The Environment Agency has been strongly criticised in recent weeks for a long-term decision not to dredge the rivers Parrett and Tone which has been directly flagged up as a key contributory factor to ongoing flooding in the Somerset Levels.

Lord Smith said decisions would now have to be taken on “the tricky issues of policy and priority: town or country, front rooms or farmland, commenting:

 “There’s no bottomless purse of money, and we need to make difficult but sensible choices about where and what we try to protect.”

More storms are now expected this week with the Environment Agency once again warning that all of southern England is at heightened risk of flooding. 

The whole of the south of England is at an increased risk of flooding both today and Wednesday, as high tides as and large waves threaten the south coast, while further rain from Tuesday on already saturated ground could lead to river flooding.

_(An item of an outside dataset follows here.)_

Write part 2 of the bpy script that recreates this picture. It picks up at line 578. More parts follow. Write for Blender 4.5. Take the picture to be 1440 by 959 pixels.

On the Somerset Levels Environment Agency teams are continuing to operate up to 62 pumps, 24-hours a day, to drain an estimated 1.5 million tonnes of water off an area of the Levels spanning 65 square kilometres – the biggest pumping operation ever undertaken in the county.

The agency said that currently around 40 properties have flooded on the Levels, while defences have protected over 3,500 properties and 200 square kilometres of land within the Parrett and Tone, and Brue and Axe catchments.

There are currently 3 severe flood warnings, 99 flood warnings and 230 flood alerts in place across England and Wales.